§ **GIVEN PROBLEM**: Every entry must be duplicated precisely as written.

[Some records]
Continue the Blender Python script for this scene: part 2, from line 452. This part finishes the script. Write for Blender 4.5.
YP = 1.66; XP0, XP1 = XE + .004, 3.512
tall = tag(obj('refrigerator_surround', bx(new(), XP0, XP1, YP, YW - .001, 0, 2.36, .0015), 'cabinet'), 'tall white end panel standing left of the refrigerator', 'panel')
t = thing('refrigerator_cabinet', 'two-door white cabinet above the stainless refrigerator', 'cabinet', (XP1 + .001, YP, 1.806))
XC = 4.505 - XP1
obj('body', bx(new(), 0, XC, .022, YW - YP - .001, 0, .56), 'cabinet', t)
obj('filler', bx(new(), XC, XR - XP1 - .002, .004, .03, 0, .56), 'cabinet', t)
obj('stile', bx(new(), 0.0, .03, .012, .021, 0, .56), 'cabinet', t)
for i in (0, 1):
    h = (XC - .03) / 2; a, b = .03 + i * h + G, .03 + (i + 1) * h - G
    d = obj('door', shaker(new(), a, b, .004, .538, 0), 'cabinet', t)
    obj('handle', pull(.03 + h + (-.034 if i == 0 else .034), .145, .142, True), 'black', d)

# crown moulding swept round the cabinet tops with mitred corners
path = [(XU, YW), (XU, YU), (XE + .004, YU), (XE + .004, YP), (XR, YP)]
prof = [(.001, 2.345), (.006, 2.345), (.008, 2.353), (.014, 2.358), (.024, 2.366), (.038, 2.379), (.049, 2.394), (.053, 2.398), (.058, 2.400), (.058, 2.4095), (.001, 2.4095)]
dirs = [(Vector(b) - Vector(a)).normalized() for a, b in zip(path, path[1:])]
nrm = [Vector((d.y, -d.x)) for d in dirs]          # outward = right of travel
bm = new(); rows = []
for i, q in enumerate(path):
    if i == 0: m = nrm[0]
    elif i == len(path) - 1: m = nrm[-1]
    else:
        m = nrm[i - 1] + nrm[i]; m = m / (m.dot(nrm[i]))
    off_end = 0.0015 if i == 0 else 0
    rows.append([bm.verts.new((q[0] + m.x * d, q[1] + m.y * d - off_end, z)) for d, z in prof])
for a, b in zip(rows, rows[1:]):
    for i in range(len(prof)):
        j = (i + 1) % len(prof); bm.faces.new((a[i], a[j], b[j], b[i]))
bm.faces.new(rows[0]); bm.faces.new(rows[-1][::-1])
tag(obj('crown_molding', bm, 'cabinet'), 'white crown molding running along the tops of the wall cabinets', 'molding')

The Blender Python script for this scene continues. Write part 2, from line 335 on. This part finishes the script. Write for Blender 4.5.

§ **ANSWER IN FULL**:
Continue the Blender Python script for this scene: part 2, from line 452. This part finishes the script. Write for Blender 4.5.
YP = 1.66; XP0, XP1 = XE + .004, 3.512
tall = tag(obj('refrigerator_surround', bx(new(), XP0, XP1, YP, YW - .001, 0, 2.36, .0015), 'cabinet'), 'tall white end panel standing left of the refrigerator', 'panel')
t = thing('refrigerator_cabinet', 'two-door white cabinet above the stainless refrigerator', 'cabinet', (XP1 + .001, YP, 1.806))
XC = 4.505 - XP1
obj('body', bx(new(), 0, XC, .022, YW - YP - .001, 0, .56), 'cabinet', t)
obj('filler', bx(new(), XC, XR - XP1 - .002, .004, .03, 0, .56), 'cabinet', t)
obj('stile', bx(new(), 0.0, .03, .012, .021, 0, .56), 'cabinet', t)
for i in (0, 1):
    h = (XC - .03) / 2; a, b = .03 + i * h + G, .03 + (i + 1) * h - G
    d = obj('door', shaker(new(), a, b, .004, .538, 0), 'cabinet', t)
    obj('handle', pull(.03 + h + (-.034 if i == 0 else .034), .145, .142, True), 'black', d)

# crown moulding swept round the cabinet tops with mitred corners
path = [(XU, YW), (XU, YU), (XE + .004, YU), (XE + .004, YP), (XR, YP)]
prof = [(.001, 2.345), (.006, 2.345), (.008, 2.353), (.014, 2.358), (.024, 2.366), (.038, 2.379), (.049, 2.394), (.053, 2.398), (.058, 2.400), (.058, 2.4095), (.001, 2.4095)]
dirs = [(Vector(b) - Vector(a)).normalized() for a, b in zip(path, path[1:])]
nrm = [Vector((d.y, -d.x)) for d in dirs]          # outward = right of travel
bm = new(); rows = []
for i, q in enumerate(path):
    if i == 0: m = nrm[0]
    elif i == len(path) - 1: m = nrm[-1]
    else:
        m = nrm[i - 1] + nrm[i]; m = m / (m.dot(nrm[i]))
    off_end = 0.0015 if i == 0 else 0
    rows.append([bm.verts.new((q[0] + m.x * d, q[1] + m.y * d - off_end, z)) for d, z in prof])
for a, b in zip(rows, rows[1:]):
    for i in range(len(prof)):
        j = (i + 1) % len(prof); bm.faces.new((a[i], a[j], b[j], b[i]))
bm.faces.new(rows[0]); bm.faces.new(rows[-1][::-1])
tag(obj('crown_molding', bm, 'cabinet'), 'white crown molding running along the tops of the wall cabinets', 'molding')

The Blender Python script for this scene continues. Write part 2, from line 335 on. This part finishes the script. Write for Blender 4.5.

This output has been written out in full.